Inspirational and suspenseful, The Healing is the kind of historical fiction readers can’t put down—and can’t wait to recommend once they’ve finished.
“A remarkable rite-of-passage novel with an unforgettable character. . . . The Healing transcends any clichés of the genre with its captivating, at times almost lyrical, prose; its firm grasp of history; vivid scenes; and vital, fully realized people, particularly the slaves with their many shades of color and modes of survival.” The Associated Press
But in the end, one of the characters, wasn’t able to envision freedom. Caught in the culture (in the story it was a culture of the plantation life) creates blinders that prevent us from accepting the invitation for a new life when it is offered.
This story alerts us to the fact that merely changing the laws on slavery doesn’t create free people. In the same way enacting a law requiring affirmative action doesn’t eliminate descriminatory behavior – it just takes on more subtle forms.

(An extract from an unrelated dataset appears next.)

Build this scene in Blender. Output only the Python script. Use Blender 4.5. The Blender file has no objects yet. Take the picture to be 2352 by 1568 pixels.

Like the characters in the story, in our own lives we are often caught in the same way. We are invited, either by a new situation or by someone we know to embark on something new, to leave what we know. Because we can imagine something worse, but not something better, we refuse. We are too caught up in our own story – which we believe is true. It is our failure to imagine something better that holds us back – a failure of imagination. God exists, however, in our imagination – or God doesn’t exist at all. Our imagination is the only place God can exist because we can’t see, hear, feel or touch God.
God is not safe. Through our imagination, God is constantly inviting us to stretch, to become uncomfortable, to step out of our comfort zones. But we want so much to be comfortable, to have health insurance, to stay in a space that no longer serves our needs or our life. We are complacent and we want to stay that way. However, this is not living, this is not a life.